El maestro Forges es autor de una genial viñeta, publicada en El País, en la que aparecen dos señores en una oficina; es de noche y ambos se desperezan con los pies sobre sus respectivas mesas. Uno dice: 'Ahummm…! Las 9… Me voy a casa; seguro que los niños ya están bañados…'. Y le responde el compañero: 'Yo me quedo hasta las 10, no me vaya a tocar sacar el perro'.

Cuento esto a propósito de los numerosos planes que se anuncian o se han puesto en marcha para conciliar (componer y ajustar los ánimos de los que estaban opuestos entre sí) la vida personal y laboral, una exigencia creciente de las sociedades modernas, además de una necesidad sentida. Como ejemplo, la Administración habla en su Plan Concilia de '…ofrecer un abanico de soluciones que permitan una mejor convivencia entre el compromiso laboral y las responsabilidades familiares o privadas. Unas soluciones, además, que hagan más cómodo para los trabajadores el desempeño de sus responsabilidades laborales, lo que, a la postre, redundará en una mayor calidad en el servicio a los ciudadanos'. Bien. Son palabras de la Administración, no mías.

En el fondo, el debate no está en hablar de igualdad, que también, sino de ciudadanos responsables, hombres y mujeres, que quieren equilibrar su trabajo con el desarrollo de una vida personal plena y satisfactoria. Natural y desafortunadamente, una vez más nos estamos refiriendo a países desarrollados. Una gran parte del llamado Tercer Mundo -tremenda paradoja- sólo piensa en poder comer todos los días.
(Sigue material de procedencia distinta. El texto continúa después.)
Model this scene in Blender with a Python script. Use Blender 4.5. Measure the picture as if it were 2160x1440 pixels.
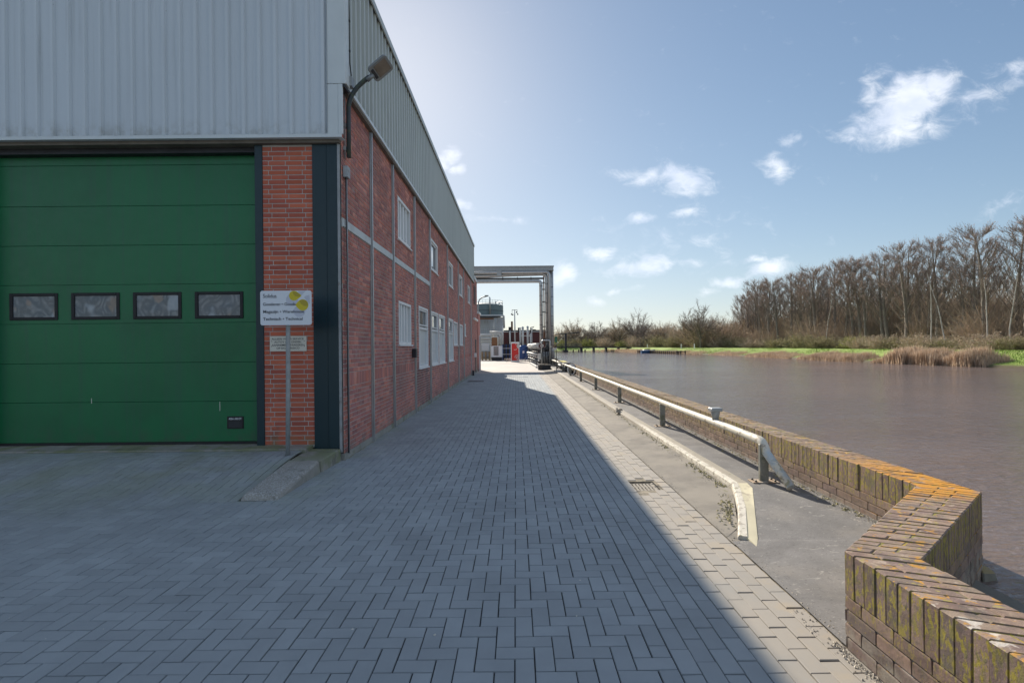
import bpy, math, random
import numpy as np
from mathutils import Vector, Matrix, Quaternion

for _o in list(bpy.data.objects):
    bpy.data.objects.remove(_o)
sc = bpy.context.scene
COL = sc.collection
rnd = random.Random(11)
nrg = np.random.default_rng(5)

# ------------------------------------------------------------------ camera
cam_d = bpy.data.cameras.new('camera')
cam_d.sensor_width = 36.0
cam_d.lens = 17.83
cam_d.shift_x = -0.0037
cam_d.shift_y = 0.0042
cam_d.clip_start = 0.05
cam_d.clip_end = 6000
cam = bpy.data.objects.new('camera', cam_d)
cam.location = (0, 0, 1.68)
cam.rotation_euler = (math.pi / 2, 0.0095, 0)
COL.objects.link(cam)
sc.camera = cam

# ------------------------------------------------------------------ sky, sun, exposure
SUN_TO = Vector((-0.485, 1.75, 1.0)).normalized()      # towards the sun
ELEV = math.asin(SUN_TO.z)
AZ = math.atan2(SUN_TO.x, SUN_TO.y)                     # from +Y, clockwise positive
SKY_STRENGTH = 0.13
SUN_STRENGTH = 4.2
world = bpy.data.worlds.new('World')
sc.world = world
world.use_nodes = True
sun_d = bpy.data.lights.new('sun', 'SUN')
sun_d.energy = SUN_STRENGTH
sun_d.angle = math.radians(0.5)
sun_d.color = (1.0, 0.91, 0.78)
sun = bpy.data.objects.new('sun', sun_d)
sun.rotation_euler = (-SUN_TO).to_track_quat('-Z', 'Y').to_euler()
sun.location = (-20, 60, 40)
COL.objects.link(sun)
sc.view_settings.view_transform = 'Standard'
sc.view_settings.look = 'None'
sc.view_settings.gamma = 1.0
sc.view_settings.exposure = 0.76
sc.view_settings.use_curve_mapping = False
sc.cycles.max_bounces = 6
sc.cycles.diffuse_bounces = 3
sc.cycles.glossy_bounces = 3
sc.cycles.transparent_max_bounces = 6
sc.cycles.use_denoising = True


class NT:
    """small helper for wiring shader nodes"""
    def __init__(self, tree):
        self.t = tree
        tree.nodes.clear()

    def new(self, typ, **kw):
        n = self.t.nodes.new(typ)
        for k, v in kw.items():
            setattr(n, k, v)
        return n

    def put(self, sock, v):
        if v is None:
            return
        if isinstance(v, bpy.types.NodeSocket):
            self.t.links.new(v, sock)
        else:
            if isinstance(v, (tuple, list)) and len(v) == 3 and sock.type == 'RGBA':
                v = (*v, 1.0)
            sock.default_value = v

    def math(self, op, a, b=None, c=None, clamp=False):
        n = self.new('ShaderNodeMath', operation=op)
        n.use_clamp = clamp
        self.put(n.inputs[0], a)
        self.put(n.inputs[1], b)
        self.put(n.inputs[2], c)
        return n.outputs[0]

    def vmath(self, op, a, b=None, out=0):
        n = self.new('ShaderNodeVectorMath', operation=op)
        self.put(n.inputs[0], a)
        if b is not None:
            self.put(n.inputs[1], b)
        return n.outputs['Value'] if op in ('LENGTH', 'DOT_PRODUCT') else n.outputs[0]

    def mix(self, f, a, b, blend='MIX'):
        n = self.new('ShaderNodeMix', data_type='RGBA', blend_type=blend)
        self.put(n.inputs[0], f)
        self.put(n.inputs[6], a)
        self.put(n.inputs[7], b)
        return n.outputs[2]

    def noise(self, vec, scale, detail=4, rough=0.55, dist=0.0):
        n = self.new('ShaderNodeTexNoise')
        self.put(n.inputs['Vector'], vec)
        n.inputs['Scale'].default_value = scale
        n.inputs['Detail'].default_value = detail
        n.inputs['Roughness'].default_value = rough
        n.inputs['Distortion'].default_value = dist
        return n.outputs['Fac']

    def ramp(self, f, lo, hi, smooth=True):
        n = self.new('ShaderNodeMapRange')
        n.interpolation_type = 'SMOOTHSTEP' if smooth else 'LINEAR'
        self.put(n.inputs[0], f)
        n.inputs[1].default_value = lo
        n.inputs[2].default_value = hi
        return n.outputs[0]


# world: physical sky with fair-weather clouds placed by direction
W = NT(world.node_tree)
sky = W.new('ShaderNodeTexSky', sky_type='NISHITA')
sky.sun_disc = False
sky.sun_elevation = ELEV
sky.sun_rotation = AZ
sky.air_density = 1.0
sky.dust_density = 0.32
sky.ozone_density = 3.0
tc = W.new('ShaderNodeTexCoord')
dirv = W.vmath('NORMALIZE', tc.outputs['Generated'])
sep = W.new('ShaderNodeSeparateXYZ')
W.put(sep.inputs[0], dirv)
yy = W.math('MAXIMUM', sep.outputs[1], 0.02)
uu = W.math('DIVIDE', sep.outputs[0], yy)
vv = W.math('DIVIDE', sep.outputs[2], yy)
cmb = W.new('ShaderNodeCombineXYZ')
W.put(cmb.inputs[0], uu)
W.put(cmb.inputs[1], vv)
puv = cmb.outputs[0]
warp = W.new('ShaderNodeTexNoise')
W.put(warp.inputs['Vector'], puv)
warp.inputs['Scale'].default_value = 11
warp.inputs['Detail'].default_value = 5
wv = W.vmath('SUBTRACT', warp.outputs['Color'], (0.5, 0.5, 0.5))
wv = W.vmath('MULTIPLY', wv, (0.075, 0.06, 0))
pw = W.vmath('ADD', puv, wv)
# direction (tangent of azimuth, tangent of elevation), half sizes, density, tilt
CLOUDS = [(0.700, 0.430, .060, .040, 1.0, 35), (0.775, 0.470, .115, .050, 1.5, 28), (0.760, 0.420, .120, .035, .9, 5),
          (0.840, 0.505, .050, .040, 1.2, 35), (0.705, 0.490, .030, .050, .7, -30),
          (0.930, 0.480, .120, .035, .50, 18), (1.00, 0.530, .050, .020, .5, 0),
          (0.335, 0.322, .060, .028, 1.2, -8), (0.260, 0.338, .060, .020, .8, 15), (0.225, 0.345, .045, .014, .5, 10),
          (0.515, 0.345, .036, .026, .9, 10), (0.552, 0.402, .024, .024, .55, 40),
          (0.245, 0.246, .036, .012, 1.0, 5), (0.340, 0.262, .040, .014, .7, 12), (0.170, 0.184, .036, .014, 1.0, 6),
          (0.255, 0.150, .062, .018, 1.2, 6), (0.350, 0.162, .090, .012, .45, 5), (0.412, 0.122, .036, .013, 1.1, 6),
          (0.500, 0.148, .050, .020, 1.2, 14), (0.480, 0.170, .030, .010, .8, 0), (0.085, 0.140, .035, .028, 1.0, -10),
          (-0.130, 0.378, .020, .022, 1.0, -20), (-0.106, 0.352, .016, .014, .9, 20), (-0.105, 0.282, .026, .010, 1.2, -12),
          (-0.028, 0.252, .050, .012, .5, -5), (0.156, 0.088, .024, .010, .8, 4), (0.375, 0.100, .024, .010, .9, 0),
          (0.205, 0.106, .040, .007, .6, 3), (0.975, 0.275, .070, .012, .4, 22), (0.32, 0.195, .16, .05, .22, 4),
          (1.35, 0.30, .14, .05, 1.0, 10), (1.6, 0.55, .2, .06, 1.0, 5), (-0.9, 0.35, .12, .05, 1.0, 5), (-1.4, 0.5, .2, .07, 1.1, 5)]
dens = None
for (cu, cv, ru, rv, amp, tilt) in CLOUDS:
    mp = W.new('ShaderNodeMapping', vector_type='TEXTURE')
    W.put(mp.inputs['Vector'], pw)
    mp.inputs['Location'].default_value = (cu, cv, 0)
    mp.inputs['Rotation'].default_value = (0, 0, math.radians(tilt))
    mp.inputs['Scale'].default_value = (ru * 1.25, rv * 1.35, 1)
    ln = W.vmath('LENGTH', mp.outputs[0])
    d = W.math('SUBTRACT', 1.0, ln)
    d = W.math('MULTIPLY', W.math('MAXIMUM', d, -0.6), amp)
    dens = d if dens is None else W.math('MAXIMUM', dens, d)
stretch = W.vmath('MULTIPLY', puv, (1.0, 1.7, 1.0))
fb = W.noise(stretch, 19, 10, 0.68, 0.5)
dens = W.math('ADD', dens, W.math('MULTIPLY', W.math('SUBTRACT', fb, 0.56), 1.9))
cov = W.ramp(dens, -0.08, 1.05)
front = W.ramp(sep.outputs[1], 0.05, 0.2)
cov = W.math('MULTIPLY', cov, front)
# the rest of the dome: extra cumulus out of view, added for fill light
zz = W.math('ADD', W.math('MAXIMUM', sep.outputs[2], 0.0), 0.12)
cm2 = W.new('ShaderNodeCombineXYZ')
W.put(cm2.inputs[0], W.math('DIVIDE', sep.outputs[0], zz))
W.put(cm2.inputs[1], W.math('DIVIDE', sep.outputs[1], zz))
gen = W.noise(cm2.outputs[0], 1.3, 8, 0.6, 0.2)
gen = W.ramp(gen, 0.45, 0.64)
back = W.math('SUBTRACT', 1.0, W.ramp(sep.outputs[1], -0.25, 0.05))
back = W.math('MAXIMUM', back, W.ramp(vv, 0.85, 1.15))
back = W.math('MAXIMUM', back, W.ramp(W.math('ABSOLUTE', uu), 1.2, 1.6))
gen = W.math('MULTIPLY', gen, W.math('MULTIPLY', back, W.ramp(sep.outputs[2], 0.0, 0.08)))
cov = W.math('MAXIMUM', cov, gen, clamp=True)
shade = W.noise(W.vmath('ADD', stretch, (0.012, 0.03, 0)), 9, 4, 0.5)
ccol = W.mix(W.ramp(shade, 0.35, 0.65), (3.3, 3.5, 4.0), (4.3, 4.35, 4.5))
# bright haze towards the sun rolls off softly
den = W.vmath('ADD', W.vmath('MULTIPLY', sky.outputs[0], (0.095, 0.09, 0.085)), (1, 1, 1))
skyb = W.vmath('DIVIDE', sky.outputs[0], den)
hs = W.new('ShaderNodeHueSaturation')
W.put(hs.inputs['Color'], skyb)
hs.inputs['Saturation'].default_value = 0.98
hs.inputs['Value'].default_value = 0.77
skyb = hs.outputs[0]
ccol = W.vmath('ADD', ccol, W.vmath('MULTIPLY', skyb, (0.28, 0.28, 0.28)))
skyc = W.mix(W.math('MULTIPLY', cov, 0.92), skyb, ccol)
bg = W.new('ShaderNodeBackground')
W.put(bg.inputs[0], skyc)
bg.inputs[1].default_value = SKY_STRENGTH
wo = W.new('ShaderNodeOutputWorld')
W.put(wo.inputs[0], bg.outputs[0])
try:
    world.cycles.sampling_method = 'MANUAL'
    world.cycles.sample_map_resolution = 1024
except Exception:
    pass


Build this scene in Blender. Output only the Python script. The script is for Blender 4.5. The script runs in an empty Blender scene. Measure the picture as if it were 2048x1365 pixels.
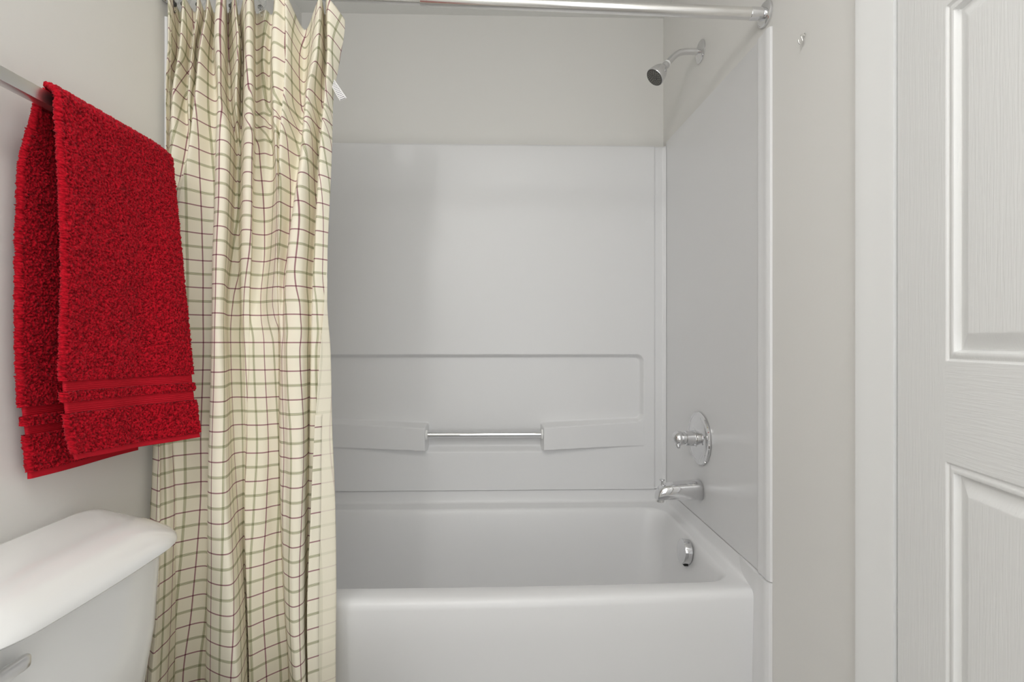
import bpy, bmesh, math, random
import numpy as np
from mathutils import Vector, Matrix

random.seed(7)
rng = np.random.default_rng(7)
scene = bpy.context.scene
COL = scene.collection

# ------------------------------------------------------------------ camera
ZC = 1.12                      # camera height
F = 970.0                      # focal length in pixels of a 2048 wide frame
TH = math.atan(24 / 970)       # small turn to the right
cam_d = bpy.data.cameras.new('camera')
cam_d.sensor_width = 36.0
cam_d.lens = 36.0 * F / 2048
cam_d.clip_start = 0.02
cam = bpy.data.objects.new('camera', cam_d)
COL.objects.link(cam)
cam.location = (0, 0, ZC)
cam.rotation_euler = (math.pi / 2, 0, -TH)
scene.camera = cam

# ------------------------------------------------------------------ world, lamps, exposure
world = bpy.data.worlds.new('world')
scene.world = world
world.use_nodes = True
world.node_tree.nodes['Background'].inputs['Color'].default_value = (0.9, 0.93, 1, 1)
world.node_tree.nodes['Background'].inputs['Strength'].default_value = 0.3

scene.view_settings.view_transform = 'Standard'
scene.view_settings.look = 'None'
scene.view_settings.gamma = 1
scene.view_settings.use_curve_mapping = False
scene.view_settings.exposure = 0.12


def lamp(name, kind, loc, power, color, size, rot=(0, 0, 0), size_y=None):
    d = bpy.data.lights.new(name, kind)
    d.energy = power
    d.color = color
    if kind == 'AREA':
        d.shape = 'RECTANGLE' if size_y else 'DISK'
        d.size = size
        if size_y:
            d.size_y = size_y
    else:
        d.shadow_soft_size = size
    o = bpy.data.objects.new(name, d)
    COL.objects.link(o)
    o.location = loc
    o.rotation_euler = rot
    return o


WARM = (1.0, 0.995, 0.985)
COOL = (0.96, 0.98, 1.0)
# added fill at ceiling and doorway, both unseen; vanity bulbs on the left wall
lamp('ceiling_fill', 'AREA', (0.05, -0.15, 2.40), 7.0, WARM, 0.55)
for i in range(3):
    lamp('vanity_lamp', 'POINT', (-0.66, -0.65 + 0.2 * i, 2.02), 4.6, WARM, 0.06)
lamp('doorway_fill', 'AREA', (0.05, -1.15, 1.15), 9.0, COOL, 0.9, (math.pi / 2, 0, 0), 1.9)

scene.cycles.use_denoising = True
scene.cycles.max_bounces = 14
scene.cycles.diffuse_bounces = 8
scene.cycles.caustics_reflective = False
scene.cycles.caustics_refractive = False


# ------------------------------------------------------------------ view rays used to read real positions off known planes
def ray(px, py):
    a = (px - 1024) / F
    b = (682.5 - py) / F
    return (a * math.cos(TH) + math.sin(TH), -a * math.sin(TH) + math.cos(TH), b)


def on_x(px, py, x):
    r = ray(px, py)
    s = x / r[0]
    return Vector((x, r[1] * s, ZC + r[2] * s))


def on_y(px, py, y):
    r = ray(px, py)
    s = y / r[1]
    return Vector((r[0] * s, y, ZC + r[2] * s))


# ------------------------------------------------------------------ materials
MAT = {}


def mat(name, color, rough=0.5, metal=0.0, **kw):
    m = bpy.data.materials.new(name)
    m.use_nodes = True
    nt = m.node_tree
    b = nt.nodes['Principled BSDF']
    b.inputs['Base Color'].default_value = (*color, 1)
    b.inputs['Roughness'].default_value = rough
    b.inputs['Metallic'].default_value = metal
    for k, v in kw.items():
        b.inputs[k.replace('_', ' ')].default_value = v
    MAT[name] = m
    return m


def N(m, kind, **kw):
    n = m.node_tree.nodes.new(kind)
    for k, v in kw.items():
        setattr(n, k, v)
    return n


def L(m, a, b):
    m.node_tree.links.new(a, b)


def noise_bump(m, scale, strength, dist=0.002, stretch=(1, 1, 1), detail=3.0):
    tc = N(m, 'ShaderNodeTexCoord')
    mp = N(m, 'ShaderNodeMapping')
    mp.inputs['Scale'].default_value = stretch
    nz = N(m, 'ShaderNodeTexNoise')
    nz.inputs['Scale'].default_value = scale
    nz.inputs['Detail'].default_value = detail
    bp = N(m, 'ShaderNodeBump')
    bp.inputs['Strength'].default_value = strength
    bp.inputs['Distance'].default_value = dist
    L(m, tc.outputs['Object'], mp.inputs['Vector'])
    L(m, mp.outputs['Vector'], nz.inputs['Vector'])
    L(m, nz.outputs['Fac'], bp.inputs['Height'])
    L(m, bp.outputs['Normal'], m.node_tree.nodes['Principled BSDF'].inputs['Normal'])
    return nz, bp


def noise_tint(m, scale, c0, c1, lo=0.35, hi=0.65):
    tc = N(m, 'ShaderNodeTexCoord')
    nz = N(m, 'ShaderNodeTexNoise')
    nz.inputs['Scale'].default_value = scale
    nz.inputs['Detail'].default_value = 4
    rp = N(m, 'ShaderNodeValToRGB')
    rp.color_ramp.elements[0].position = lo
    rp.color_ramp.elements[1].position = hi
    rp.color_ramp.elements[0].color = (*c0, 1)
    rp.color_ramp.elements[1].color = (*c1, 1)
    L(m, tc.outputs['Object'], nz.inputs['Vector'])
    L(m, nz.outputs['Fac'], rp.inputs['Fac'])
    L(m, rp.outputs['Color'], m.node_tree.nodes['Principled BSDF'].inputs['Base Color'])


m = mat('wall_paint', (0.75, 0.74, 0.715), 0.5)
noise_bump(m, 160, 0.12, 0.001)
m = mat('ceiling_paint', (0.80, 0.80, 0.78), 0.8)
noise_bump(m, 90, 0.3, 0.002)
m = mat('trim_paint', (0.81, 0.815, 0.81), 0.35)
noise_bump(m, 60, 0.05, 0.001)
m = mat('vinyl_floor', (0.25, 0.22, 0.17), 0.45)
noise_tint(m, 14, (0.27, 0.255, 0.235), (0.38, 0.365, 0.34))
m = mat('acrylic', (0.775, 0.775, 0.78), 0.36)
noise_bump(m, 5, 0.05, 0.002, detail=1)
m = mat('porcelain', (0.77, 0.77, 0.76), 0.12, Coat_Weight=0.5, Coat_Roughness=0.05)
m = mat('chrome', (0.76, 0.76, 0.77), 0.05, 1.0)
m = mat('satin_metal', (0.80, 0.79, 0.77), 0.24, 1.0)
noise_bump(m, 40, 0.06, 0.001, (0.3, 6, 6))
m = mat('brushed_bar', (0.74, 0.74, 0.74), 0.30, 1.0)
m = mat('white_plastic', (0.85, 0.85, 0.84), 0.4)
m = mat('dark_plastic', (0.085, 0.083, 0.075), 0.45)
m = mat('nozzle_rubber', (0.42, 0.41, 0.36), 0.5)
m = mat('black_gap', (0.01, 0.01, 0.01), 0.8)
m = mat('seam_caulk', (0.52, 0.52, 0.52), 0.6)
m = mat('clear_plastic', (0.95, 0.96, 0.96), 0.04, 0.0, Transmission_Weight=0.95, IOR=1.45)

# moulded door skin: fine wood grain, across the rails and along the stiles and fields
m = mat('door_skin', (0.81, 0.815, 0.81), 0.38)
tc = N(m, 'ShaderNodeTexCoord')
gs = []
for st in ((22, 22, 0.9), (1.2, 1.2, 26)):
    mp = N(m, 'ShaderNodeMapping')
    mp.inputs['Scale'].default_value = st
    nz = N(m, 'ShaderNodeTexNoise')
    nz.inputs['Scale'].default_value = 14
    nz.inputs['Detail'].default_value = 2
    nz.inputs['Distortion'].default_value = 0.6
    L(m, tc.outputs['Object'], mp.inputs['Vector'])
    L(m, mp.outputs['Vector'], nz.inputs['Vector'])
    gs.append(nz)
at = N(m, 'ShaderNodeAttribute', attribute_name='rail')
mx = N(m, 'ShaderNodeMix')
L(m, at.outputs['Fac'], mx.inputs['Factor'])
L(m, gs[0].outputs['Fac'], mx.inputs[2])
L(m, gs[1].outputs['Fac'], mx.inputs[3])
bp = N(m, 'ShaderNodeBump')
bp.inputs['Strength'].default_value = 0.3
bp.inputs['Distance'].default_value = 0.0015
L(m, mx.outputs[0], bp.inputs['Height'])
L(m, bp.outputs['Normal'], m.node_tree.nodes['Principled BSDF'].inputs['Normal'])

# terry cotton
m = mat('terry', (0.56, 0.006, 0.018), 0.95, Sheen_Weight=0.25, Sheen_Roughness=0.5)
m.node_tree.nodes['Principled BSDF'].inputs['Sheen Tint'].default_value = (1, 0.25, 0.3, 1)
m.node_tree.nodes['Principled BSDF'].inputs['Specular IOR Level'].default_value = 0.1
at = N(m, 'ShaderNodeAttribute', attribute_name='pile')
rp = N(m, 'ShaderNodeValToRGB')
rp.color_ramp.elements[0].color = (0.17, 0.001, 0.004, 1)  # crevice shade and lit tips of the pile put into the colour
rp.color_ramp.elements[1].color = (0.50, 0.006, 0.018, 1)
rp.color_ramp.elements[0].position = 0.1
rp.color_ramp.elements[1].position = 0.8
L(m, at.outputs['Fac'], rp.inputs['Fac'])
L(m, rp.outputs['Color'], m.node_tree.nodes['Principled BSDF'].inputs['Base Color'])
m = mat('flat_weave', (0.46, 0.006, 0.018), 0.8, Sheen_Weight=0.0)
m.node_tree.nodes['Principled BSDF'].inputs['Specular IOR Level'].default_value = 0.2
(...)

En el panorama laboral español ha primado siempre una arraigada cultura -si puede llamarse así- de la presencia. Sin importar mucho si lo hacías bien o mal, los jefes decían que había que estar en la oficina, o en el tajo, o donde fuere, pero siempre en el puesto de trabajo. No diré de cuerpo presente, pero casi. æpermil;sa era la exigencia durante decenios. Y esa visión, estrecha y anticuada, heredera de otros tiempos, no cuadra con la era del talento y de los trabajadores del conocimiento que pueden cumplir muy bien con su deber desde cualquier lugar, incluida su casa.

Hay que trabajar para vivir, no al contrario. La vida, como el trabajo, es un proyecto común o en soledad elegida, y 'una buena organización (…) es aquella en la que todos sus ciudadanos se sienten unidos en ese proyecto común', como escribe Richard Sennett en su hermoso libro La cultura del nuevo capitalismo.

En las empresas cuesta mucho poner en marcha procesos de cambio, aunque sean ligeros, no supongan mucho cambio y sean políticamente correctos. La bella teoría pugna muchas veces con una realidad que es cruda y, casi siempre, dura; en ocasiones, muy dura, y siempre terca. Ese difícil equilibrio lo tenemos que hacer posible entre todos, jefes o no. Y, en estos tiempos que corren, todos somos, individual o colectivamente, dice Aristóteles, organismos que vivimos comunitariamente. El individuo que se sabe y se siente integrado en una comunidad adquiere una robusta conciencia moral articulada en torno a fines comunes. Frente a los derechos individuales básicos no podemos infravalorar u olvidar la importancia de la comunidad o del servicio a la ciudad o la ciudadanía. Es decir, los deberes.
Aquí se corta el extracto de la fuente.